Book Review – 13 Ways of Looking at a Fat Girl

fatgirl13 Ways of Looking at a Fat Girl
Mona Awad

It’s not easy being a fat girl. It’s hard to find clothes, and airplane seats, and everybody seems to have an opinion on your girth. Especially yourself.

Mona Awad’s 13 Ways of Looking at a Fat Girl is a collection of 13 short stories presented as a novel (the title and format cribbed from Wallace Stevens’ 13 Ways of Looking at a Blackbird), telling the story of Lizzie/Beth/Elizabeth from her teenage years to adulthood and her ongoing struggle with her weight.

Each story explores Lizzie’s self-loathing at her body, mostly from her own first person point of view, but occasionally as viewed by someone else in her life. These stories are dark, and not just because the character is part of Toronto’s Goth scene in the earlier part of the book (Awad actually places her characters at a Goth concert that I promoted in 1997, leading me to believe that at least some of the material is auto-biographical, because I distinctly remember the two girls she bases Lizzie and her friend Mel, on)… Awad seems to find the worst traits of her characters and magnifies them to make nobody, least of all Lizzie, sympathetic.

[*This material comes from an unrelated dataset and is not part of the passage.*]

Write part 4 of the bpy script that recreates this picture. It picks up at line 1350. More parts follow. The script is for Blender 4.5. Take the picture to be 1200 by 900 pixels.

As she matures and loses weight, Lizzie renames Beth, then Elizabeth. She struggles to stay thin, to the detriment of many relationships, and her personal style changes from Goth to something more indie and then finally to someone who shows up to work BBQs in too-tight designer dresses. She counts every calorie eaten and burned and begins to realize that it won’t actually change much.

While I found Awad’s writing sumptuously beautiful – gal can turn a phrase like nobody’s business – I wanted a better ending than what she gave readers. Of course, life seldom has perfect storybook endings, and in that respect, Awad is far more honest about her subject than many. But like so many other reviewers, I wanted some form of redemption for Lizzie – some self-acceptance or self-compassion, a way of using the death of her mother as a catalyst for positive change instead of just becoming the living embodiment of her. But by the end, Lizzie is still drowning in her loathing – both of herself and of other women, and you just want to find her and give her a hug and maybe some cheese.

13 Ways of Looking at a Fat Girl is a very concise picture of how western society views women’s bodies, what we all do to win approval for how we look – especially from men, and the attitudes we develop when we care too much about appearances. The cover wittily shows the word “fat” as partially erased, reflecting how Lizzie has erased her personality along with her body fat. Almost every other review I’ve come across mentions how Lizzie is such a terrible person for the things she does and how she treats people, and how she lets herself be treated, and I think that’s a concise assessment.

If losing weight and staying thin means counting every calorie and fighting over gym equipment and generally being miserable, then finding some way to love yourself, stretch marks and all, seems like a much better goal for the fat girls of the world.

This is an important work, one that all women, of all sizes, should read. But the moral taken away should really be one of love yourself, love your life, accept who you are, and stop fucking trying so hard, it’s not worth it.